MAKE SURE YOU UNDERSTAND GLOBALIZATION
TFT: In your book, are you speaking to the Steve Ballmers and other CEOs who are making these decisions?
RV: Absolutely, yes. There is a lot at stake. American companies have this unprecedented opportunity in emerging markets and they’re busy squandering it. That’s a problem. It’s also a problem for these countries. India needs these companies to come and bring in investments, technology, capability, jobs. And we’re busy scaring them away. I want to see if we can at least get people thinking a little bit differently…. What passes for globalization in emerging market strategy today is skimming the cream off 100 countries. That’s a great strategy, but one day there’s going to be no cream. And you’re going to be really screwed.
TFT: What is Google is doing in India? Is it essentially the same products and service they’re promoting here?
RV: They are tailoring it. Google has a couple of huge advantages. Their pricing model is free, at least to the consumer and the user. ‘Free’ has enormous appeal in emerging markets. The second thing is phones. It’s Android everywhere. The big issue in India for Google is that the broadband infrastructure is just pathetic. So they’re doing everything possible to just get broadband going, working with telecom providers, the regulators and so forth. I think they’re a couple of years away from the big breakthrough. When that happens, they’re going to be an unstoppable force in their business. Unstoppable.
P.S. GO UP AGAINST BILL GATES … IF YOU DARE
TFT: One last thing: We heard you won a bet against Bill Gates?

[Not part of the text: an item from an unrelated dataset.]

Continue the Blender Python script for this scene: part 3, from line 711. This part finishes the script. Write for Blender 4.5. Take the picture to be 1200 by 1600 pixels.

RV: With Bill, at some point you have to go head to head, toe to toe with him, and then you get respect. Until then, you’re just a flunky. And most people find that an intimidating experience. So it was about 2006, Melinda [Gates] had come as well, and we were flying on his plane from Delhi to Chennai. And it was late at night, he was tired and irritated, and we got into an argument. I refused to back down. After about 10 minutes he said, Well, gee, I guess you’re right. He was beginning to sulk about it a bit, and then Melinda sort of looks to him and says, So Bill, what do you do? He ignores her. Bill, what do you do? And then she passed him a dollar bill and he wrote on it, “I was wrong – Bill Gates” and I framed it. It was a dollar – but it’s a valuable dollar.